The transport frame (16) comprises at the top a U-shaped profile (25) which is welded around the top to the horizontal frame members (18). Cross-beams (23) of a first subgroup and cross-beams (24) of a second subgroup are detachably connected to the top side of the transport frame (16). The cross-beams (24) are fastened transversely to the cross-beams (23). The cross-beams (23) and the cross-beams (24) form a grid. The side walls (14) and the upright strips (15) are attached to the cross-beams (23) with a loop. The loops are interrupted at the level of the crossbeams (24). Lying strips (13) are attached to the cross-beams (24) with loops at the height of the ceiling of the transport frame (16). The loops are interrupted at the level of the cross-beams (23).

The transport frame (16) comprises wheels (20), suitable for moving the transport frame (16) in a simple manner. The wheels (20) preferably comprise a braking mechanism. At least two wheels (20) near the same wall of the transport frame (16) are pivotable about a vertical axis, so that manoeuvring is simplified. The transport frame (16) comprises a projection (21) at a lower end of the vertical frame members (17) and an opening (22) at an upper end of the vertical frame members (17). The opening (22) is configured to receive the projections (21), through which transport systems according to the present invention can be stacked on top of each other.

Figure 2B shows a perspective view of a transport system according to an alternative embodiment of the present invention. This alternative embodiment has no crossbeams (23). Figure 2C shows a perspective view of a transport system according to yet another alternative embodiment of the present invention. This alternative embodiment has no cross-beams (24).

Figure 3 shows a detail representation of the upper side of a transport system according to an embodiment of the present invention.
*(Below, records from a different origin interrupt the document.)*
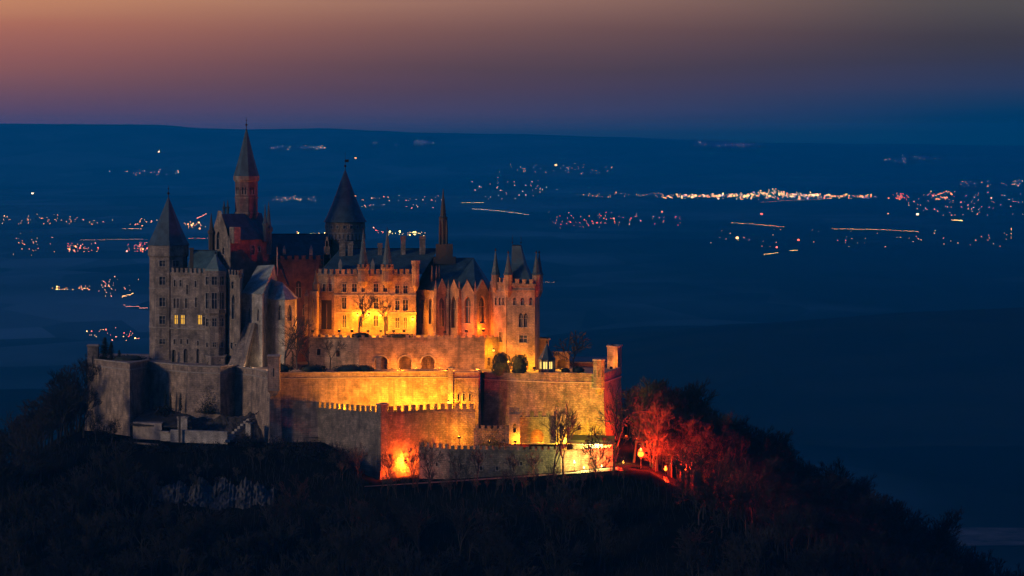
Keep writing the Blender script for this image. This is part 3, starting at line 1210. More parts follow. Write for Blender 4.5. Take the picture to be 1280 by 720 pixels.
# oriel tower with little green pyramid
cx, cyy = X(269.5, 993.5), 993.5
zb, zm, zt = 334.0, Z(391, 990), Z(339, 990)
root = thing('oriel_tower', 'narrow polygonal oriel tower with green pyramid roof in front of the gabled hall', 'tower', (cx, cyy, zb))
mb = MB()
pts = ngon(cx, cyy, 3.0, 8, R(20))
lo_holes, up_holes = {}, {}
for i in range(8):
    o = outward(pts, i)
    if o.y < -0.5:
        a, b = pts[i], pts[(i + 1) % 8]
        pa, pb = 640 + FPX * a[0] / a[1], 640 + FPX * b[0] / b[1]
        pc, hw = (pa + pb) / 2, abs(pb - pa) * 0.26
        if hw > 1:
            lo_holes[i] = [(pc - hw, 398, pc + hw, 408, 'rect'), (pc - hw * .8, 428, pc + hw * .8, 434, 'rect')]
            up_holes[i] = [(pc - hw * 1.2, 346, pc + hw * 1.2, 356, 'rect'), (pc - hw * 1.2, 366, pc + hw * 1.2, 386, 'rect')]
prism(mb, root, pts, zb, zm, lo_holes, 0, 0.3)
mb.build('wall', M['stone'], root)
up_ = MB()
pts2 = ngon(cx, cyy, 3.25, 8, R(20))
prism(up_, root, pts2, zm + 0.05, zt, up_holes, 0, 0.3)
up_.lathe(cx, cyy, [(2.8, zm - 1.0), (3.4, zm - 0.1), (3.4, zm + 0.3)], 8, R(20))
up_.build('oriel', M['stone'], root)
spire(root, cx, cyy, 3.2, zt, Z(318, 990), 4, M['greenroof'], R(20), 0.8, 0.95)
# battered stump in front of it
curtain('buttress_block', 'dark battered base block at the foot of the oriel tower', [V(258, 990), V(264, 986), V(281, 987), V(284, 995), V(258, 995)], Z(446, 988), 333, 0.4, cat='buttress', mat='stone')

# stair tower next to it
st = [V(285, 993), V(300, 986.5), V(304, 997), V(287, 1002)]
zb, zt = 333.0, Z(345, 989)
root = thing('stair_tower', 'slim square stair tower with one tall lancet window beside the pale chapel', 'tower', (X(293, 992), 992, zb))
mb = MB()
prism(mb, root, st, zb, zt, {0: [(289.8, 368, 293.4, 399, 'point'), (289.5, 352, 292.5, 361, 'rect'), (288.5, 428, 291, 436, 'rect'), (294, 430, 296, 435, 'rect')]}, 0, 0.4)
mb.build('wall', M['stone'], root)
k = MB()
merlons(k, st, 0, zt, h=1.2, w=0.65, n=4, base=0.3, proud=0.18)
merlons(k, st, 1, zt, h=1.2, w=0.6, n=3, base=0.3, proud=0.15)
k.build('battlement', M['stone'], root)

# ramp like buttress between stair tower and chapel
root = thing('buttress', 'sloping pale stone buttress leaning against the chapel yard', 'buttress', (X(304, 985), 985, 334))
mb = MB()
prof = [(282, 464, 985), (303, 464, 981.5), (319, 404, 985.5), (308, 404, 989), (298, 424, 987)]
f_ = [W(*q) for q in prof]
bk = [p + Vector((1.5, 12, 0)) for p in f_]
mb.poly(f_)
mb.poly([f_[1], bk[1], bk[2], f_[2]])
mb.poly([f_[2], bk[2], bk[3], f_[3]])
mb.poly([f_[3], bk[3], bk[4], f_[4]])
mb.poly([f_[4], bk[4], bk[0], f_[0]])
mb.build('wall', M['stone'], root)

# gabled hall
gh = [V(262, 1012), V(288, 1003), V(336, 1013), V(318, 1028), V(270, 1028)]
zb, ze, zr = 334.0, Z(299, 1006), Z(267.5, 1008)
root = thing('gabled_hall', 'high gabled hall with a lancet in its stone gable and a red brick long side', 'palace', (X(295, 1010), 1010, zb))
mb = MB()
L_ = (Vector(gh[1]) - Vector(gh[0])).length
gt = lambda L: [(L, ze), (L * 0.86, ze + 1.4), (L * 0.80, ze + 3.2), (L * 0.62, zr - 0.9), (L * 0.56, zr + 0.9), (L * 0.40, zr + 0.9), (L * 0.34, zr - 0.9), (L * 0.2, ze + 3.2), (L * 0.14, ze + 1.4), (0, ze)]
wall_side(mb, root, gh, 0, zb, ze, [(270.8, 289, 274.8, 312, 'point'), (266, 310, 268.5, 318, 'point'), (278, 309, 280.5, 318, 'point')], 0.5, gt)
mb.build('gable_wall', M['stone'], root)
mb = MB()
wall_side(mb, root, gh, 1, zb, ze, [(313, 307, 318, 318, 'rect'), (322, 309, 325, 314, 'rect')], 0.4)
for i in (2, 3, 4):
    wall_side(mb, root, gh, i, zb, ze, [])
mb.build('wall', M['brick'], root)
g0, g1 = Vector((*mid(gh[0], gh[1]), zr)), Vector((*mid(gh[2], gh[3]), zr))
mb = MB()
a, b, c_, d_ = [Vector((*p, ze - 0.2)) for p in (gh[0], gh[1], gh[2], gh[3])]
nn = outward(gh, 1)
off = Vector((nn.x, nn.y, 0)) * 0.5
inn = (g1 - g0).normalized() * 0.5
mb.poly([b + off + inn, c_ + off, g1, g0 + inn])
mb.poly([a - off + inn, g0 + inn, g1, d_ - off])
mb.poly([c_ + off, d_ - off, g1])
mb.build('roof', M['slate'], root)
k = MB()
q = Vector((*gh[1], 0)) + Vector((0.3, 0.3, 0))
q1 = Vector((*mid(gh[1], gh[2], 0.12), 0))
k.box((q1.x, q1.y - 0.3, ze + 1.2), (2.3, 2.0, 4.5), math.atan2(gh[2][1] - gh[1][1], gh[2][0] - gh[1][0]))
k.build('stair_head', M['stone'], root)
k = MB()
for (px, Y, pb, pt, r) in ((264, 1010, 312, 266, 0.75), (331.3, 1011, 302, 256, 0.6), (335.8, 1013, 318, 252, 0.85), (280, 1016, 268, 251, 0.4), (284.6, 1016, 268, 250, 0.4)):
    x = X(px, Y)
    z0, z1 = Z(pb, Y), Z(pt, Y)
    h = z1 - z0
    s_ = MB()
    s_.lathe(x, Y, [(r, z0), (r, z0 + h * 0.42), (r * 1.35, z0 + h * 0.44), (r * 1.35, z0 + h * 0.5), (r * 0.8, z0 + h * 0.55), (0.06, z1)], 6)
    s_.build('pinnacle', M['slate'] if px != 264 else M['timber'], root)

# bell tower
cx, cyy = X(308, 1018), 1018.0
zb, zt = Z(330, 1018), Z(220, 1018)
root = thing('bell_tower', 'tallest slender octagonal tower with needle spire above the gabled hall', 'tower', (cx, cyy, zb))
mb = MB()
pts = ngon(cx, cyy, 3.2, 8, R(14))
holes = {}
for i in range(8):
    o = outward(pts, i)
    if o.y < -0.5:
        a, b = pts[i], pts[(i + 1) % 8]
        pa, pb = 640 + FPX * a[0] / a[1], 640 + FPX * b[0] / b[1]
        pc, hw = (pa + pb) / 2, abs(pb - pa)
        if hw > 5:
            holes[i] = [(pc - hw * .26, 234, pc - hw * .06, 243, 'arch'), (pc + hw * .06, 234, pc + hw * .26, 243, 'arch')]
        elif hw > 2:
            holes[i] = [(pc - hw * .2, 234, pc + hw * .2, 243, 'arch')]
prism(mb, root, pts, zb, zt, holes, 0, 0.35)
mb.build('wall', M['brown'], root)
k = MB()
k.lathe(cx, cyy, [(3.25, zt - 1.6), (3.7, zt - 1.0), (3.7, zt)], 8, R(14))
k.build('cornice', M['stone'], root)
for r_, py in ((3.4, 247), (3.5, 266)):
    k = MB()
    k.lathe(cx, cyy, [(r_, Z(py, 1018) - .15), (r_, Z(py, 1018) + .15)], 8, R(14))
    k.build('string_course', M['stone'], root)
spire(root, cx, cyy, 3.5, zt, Z(160, 1018), 8, M['slate'], R(14), 3.0, 1.05)

# long ridge building behind, red crenellated front
rg = [V(330, 1016), V(411, 1020), V(411, 1034), V(330, 1034)]
zb, zt = 334.0, Z(326, 1017)
root = thing('knights_hall', 'long dark-roofed range with red crenellated front behind the pale chapel', 'palace', (X(370, 1020), 1020, zb))
mb = MB()
prism(mb, root, rg, zb, zt, {0: [(370, 351, 376.5, 372, 'arch'), (352, 352, 357, 366, 'arch'), (341, 352, 346, 366, 'arch'), (398, 346, 402, 356, 'rect'),
                                 (378.5, 380, 382.5, 394, 'point')]}, 0, 0.4)
mb.build('wall', M['brick'], root)
k = MB()
merlons(k, rg, 0, zt, h=0.95, w=1.15, n=9, base=0.35, proud=0.2)
k.build('battlement', M['brick'], root)
ro = hip_roof(root, [V(333, 1017.5), V(411, 1021), V(411, 1033), V(333, 1033)], zt + 0.35, Z(292.5, 1026), (mid(V(335, 1017.5), V(335, 1033)), mid(V(410, 1021), V(410, 1033))), M['slate'], 0.0)
for px in (355.5, 389):
    k = MB()
    q = W(px, 315, 1019.2)
    k.box((q.x, q.y, q.z), (0.9, 1.6, 1.6))
    k.tube((q.x, q.y - 0.2, q.z + 0.7), (q.x, q.y - 0.2, q.z + 2.0), 0.75, 0.05, 4)
    k.build('dormer', M['cap'], ro)
k = MB()
fl = [(W(398, 345, 1018.6)), (W(405, 345, 1018.6))]
k = MB()
x0, x1 = X(404, 1017), X(413.5, 1017)
for (a, b, py) in ((404, 413.5, 318), (405, 412.5, 308), (406.5, 411, 301), (407.5, 410, 296)):
    k.box((X((a + b) / 2, 1017.5), 1017.5, (Z(py, 1017.5) + Z(345, 1017.5)) / 2), ((b - a) * .2238, 1.1 + 0.02 * py % 0.1, Z(py, 1017.5) - Z(345, 1017.5)))
k.build('stepped_gable', M['palace'], root)

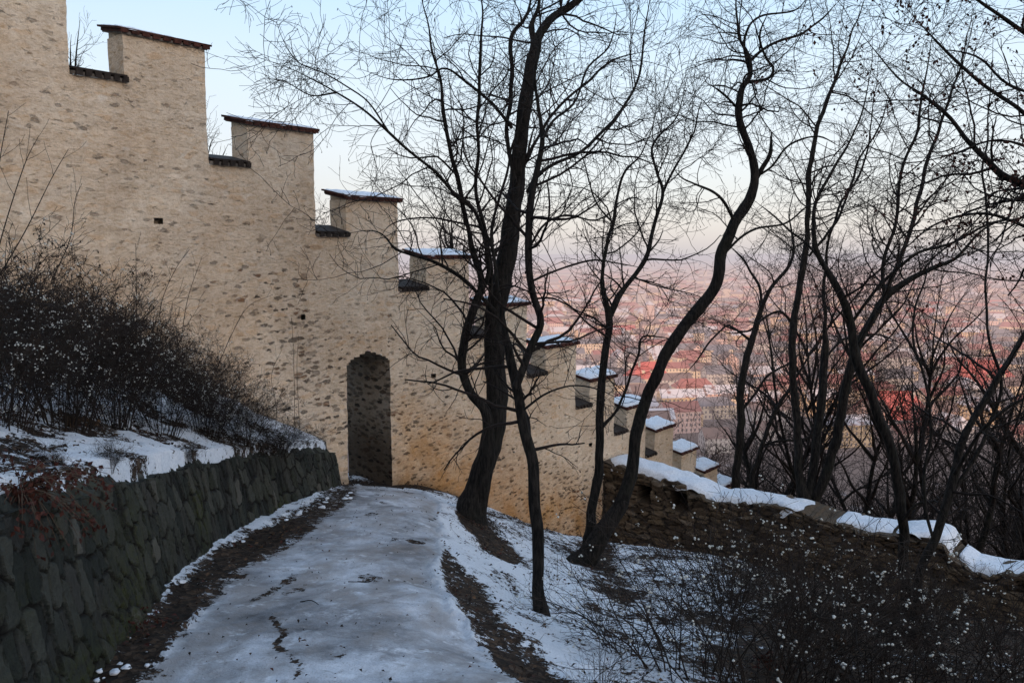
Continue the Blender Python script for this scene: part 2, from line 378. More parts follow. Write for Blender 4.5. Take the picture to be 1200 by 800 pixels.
for a in np.linspace(-60, 240, 13):
    x = 24 * math.cos(R(a)); y = 8 + 24 * math.sin(R(a)); Pp.append((x, y, float(hill(np.array(x), np.array(y)))))
f_path = tps(Pp)
# foot line of the retaining wall
def onplane(px, py):
    r = ray(px, py); Y = 1.6 / (-r[2] / r[1] - .165); return (r[0] / r[1] * Y, Y)
RL = [(-1.75, -4.0), (-1.85, 0.), (-1.95, 2.4)] + [onplane(*p) for p in [(122, 790), (195, 700), (258, 641), (325, 602), (372, 586)]]
RL += [(-2.60, 11.7), (-2.70, 12.2), (-2.83, 12.66)]
RL = np.array(RL)
def catmull(P, n_per=None, step=None, closed=False):
    P = np.asarray(P, float); Q = np.vstack([2 * P[0] - P[1], P, 2 * P[-1] - P[-2]]); out = []
    for i in range(len(P) - 1):
        p0, p1, p2, p3 = Q[i:i + 4]
        k = n_per or max(2, int(np.linalg.norm((p2 - p1)[:3]) / step))
        t = np.linspace(0, 1, k, endpoint=False)[:, None]
        out.append(.5 * ((2 * p1) + (-p0 + p2) * t + (2 * p0 - 5 * p1 + 4 * p2 - p3) * t ** 2 + (-p0 + 3 * p1 - 3 * p2 + p3) * t ** 3))
    out.append(P[-1:]); return np.vstack(out)
RLs = catmull(RL, step=.04)
def rtop(y): return f_pathc(y) + 1.05 - .055 * (y - 3.3)
def f_pathc(y): return np.interp(y, [-4, 0, 4, 5.6, 9.4, 12., 13.2], [-.65, -1.6, -2.24, -2.5, -3.12, -3.6, -3.9])
Pb = [(x - .05, y, float(rtop(y)) + .03) for x, y in RL[:-2]] + [tuple(wp(3.75, 0, -3.15)), tuple(wp(2.6, 0, -2.55)), tuple(wp(1.6, 0, -1.95)), tuple(wp(0, 0, -1.0)), tuple(wp(-2, 0, .3)), tuple(wp(-6, 0, 2.8)), (-4.2, 3, -.5), (-4.4, 5.6, -.95), (-4.6, 8, -1.35), (-6.5, 4, .3), (-6, 0, 1.2), (-4, -3, .9), (-9, 4, 1.9)]
for a in (150, 180, 210, 240):
    x = 24 * math.cos(R(a)); y = 8 + 24 * math.sin(R(a)); Pb.append((x, y, float(hill(np.array(x), np.array(y)))))
f_bank = tps(Pb)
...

Holes (27) are arranged at regular intervals in the horizontal frame member (18). An upright (1) can be detachably connected to the transport frame (16) by means of a bolt through a slot (3) in a hole (27). The cross-beam (24) comprises a notch (26). By hooking the notch (26) in the U-shaped profile (25), the cross-beam (24) is detachably connected to the top side of the transport frame (16). Such notches are also provided in the beams (23). These notches are not visible in Figure 3.